Fixed-term periodic charges

The draft guidance sets out how the total price should be displayed for minimum or fixed-term contracts under which the consumer makes periodic payments (for example, monthly) but commits to a minimum term (for example, 12 months) and must pay a penalty to cancel early or can only cancel in limited circumstances. Examples of this type of contract include subscriptions and broadband contracts.

In contrast to previous draft guidance (which required traders to display the cumulative price of the contract), the current draft allows traders to show the total price as either: the total price for each period of the contract (for example, a total monthly price) alongside a prominent statement of the number of months the consumer is committed to pay that price for; or the cumulative price that the consumer will necessarily incur over the entire minimum period of the contract.

This is particularly important for the telecoms sector, as Ofcom's General Conditions and associated guidance on price information both refer to the provision of monthly pricing for ease of consumer comparison.

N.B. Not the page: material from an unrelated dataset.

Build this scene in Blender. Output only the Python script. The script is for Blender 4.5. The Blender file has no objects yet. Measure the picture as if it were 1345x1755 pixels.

The CMA's altered position to allow periodic pricing to be shown ensures consistency between the general application of the DMCCA and the specific rules that apply to communications services.

Osborne Clarke comment

The draft guidance is a must-read for all consumer-facing businesses, whether operating online or offline, as compliance with the total price provisions is not necessarily straightforward and will, for many businesses, require changes to be made to consumer journeys and/or new tech builds.

The deadline for responding to the consultation is 8 September. The CMA is keen to hear what businesses think and for any suggestions as to simple, alternative, practical solutions to achieve compliance, particularly in relation to online transactions.

Consumer-facing businesses should consider responding to the consultation to ensure that the best and simplest solutions find their way into the final guidance, which the CMA expects to publish in the autumn.

* This article is current as of the date of its publication and does not necessarily reflect the present state of the law or relevant regulation.